Harilal was several times arrested and charged with disorderly conduct, which Gandhi and Kasturba found “hard to bear in the evening of our life.” “Out of shame,” she wrote to him, “I cannot move with ease among friends and even strangers. Your father has forgiven you, but God will not tolerate your behaviour.” Harilal, a broken man living as a recluse, his children sent to live in an ashram, visited his mother on her deathbed dead-drunk. 

Harilal embraced Islam just for a while but another surprise was in store for Gandhi when, in 1926, his second son, Manilal, fell in love with Fatima Gool, a Muslim South African and wanted to marry her. At the height of Gandhi’s campaign for Hindu-Muslim unity, Manilal was dissuaded from going ahead with his project as the Mahatma’s works “could be jeopardized”. A Hindu bride was found and he “bowed to his father’s implicit order”. Hearing the assassination of Gandhi on 30th January 1948, Harilal said, “I will not spare the man who killed a saint, the Mahatma of the world, my father.” He died a few months later in June. 

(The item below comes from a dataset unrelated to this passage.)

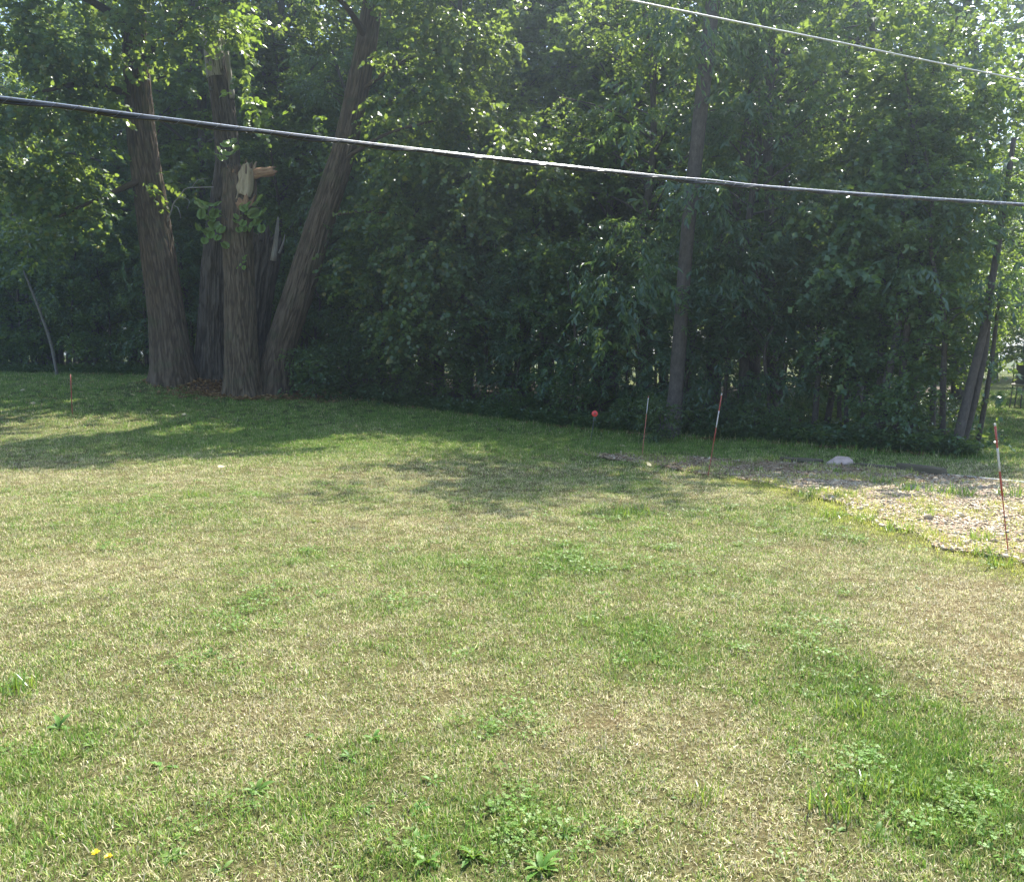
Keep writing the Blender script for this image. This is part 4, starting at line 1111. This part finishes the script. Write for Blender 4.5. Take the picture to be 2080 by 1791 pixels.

Manilal who did not have any formal education helped his father in the Satyagraha movement. Gandhi hoped he would manage Tolstoy Farm and the newspaper Indian Opinion. But he was “a very weak boy,’ Gandhi wrote. The third son, Ramdas, who lit Gandhi’s funeral pyre, sold cloth and was a tailors’s assistant in Johannesburg. The youngest, Devadas, taught Hindi in Madras hoping ‘to bridge the gulf between south and north India.’ He managed the Hindustan Times until he died in 1957. 

On the one hand, Gandhi was absorbed in fashioning a new movement to conquer colonial rulers and sticking to his principles like a limpet. Reason, not emotion, mattered to him. On the other, he was a “deficient father” as Harilal saw it. The Gandhian movement left a string of casualties and the Mahatma’s sons among those deeply hurt.